When Jeonbuk lost star striker Edu to Hebei China Fortune earlier this month, questions were raised, not only about whether Jeonbuk could maintain their seven point lead over Suwon, but about the K-League in general and whether it was becoming a second tier league within Asia. Edu’s departure, just six months after signing from FC Tokyo, was the latest in a wave of top K-League players making the move from Korea to the higher salaries of China and the Middle East. With Jeonbuk being Korea’s only remaining team in the Asian Champions’ League this season, the K-League’s grip on the continent’s biggest competition also looks to be slipping. The last two competitions have been won by Chinese and Australian teams after a previous spell of Korean dominance that led to three trophies between 2009 and 2012.

With that in mind, many fans didn’t expect Jeonbuk to replace Edu at all. Their nearest rivals Suwon had just sold their star player Jong Tae-Se, most likely as part of an effort to reduce their own wage bill, so it seemed likely that Jeonbuk would try and get by with Lee Dong-Gook (who is incidentally the K-League’s joint-second highest scorer this season) leading the line.

The signing of a Spanish striker who has been attracting attention from teams in La Liga comes as a surprise even before looking at it through the context of a declining K-League. Urko Vera scored an impressive seventeen goals in Spain’s second tier last season, finishing joint sixth in the league scoring charts. This statistic is even more impressive when you consider that his team, Mirandes, only scored forty-two goals all season, one of the lowest totals in the division.
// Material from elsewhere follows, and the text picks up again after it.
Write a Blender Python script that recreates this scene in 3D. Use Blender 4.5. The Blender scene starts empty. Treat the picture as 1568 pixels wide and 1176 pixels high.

Urko, born in the Basque region of Spain, has spent most of his career in the Spanish second tier, apart from a brief spell with his hometown club Athletic Bilbao in La Liga. With the exception of last season’s seventeen goals, he has not been particularly prolific over his career. However, he has shown that he can be a vital player in a winning team, having played thirty-one times for Eibar as the tiny club, with a ground capable of holding less than six-thousand supporters, won the Segunda Division and earned promotion to La Liga for the first time in their history. At aged twenty-eight, Vera is at the peak of his career, and his recent form suggests that he has a lot still to offer. His move is a clear signal of intent by Jeonbuk. It may not be a signing on the level of Paulinho for Guangzhou Evergrande or Asamoah Gyan for Shanghai SIPG, but Urko Vera is still a decent player who is a cut above many of the foreign signings that can be found in the K-League, and is a sign that teams in the K-League are still willing to spend some money to try and be competitive.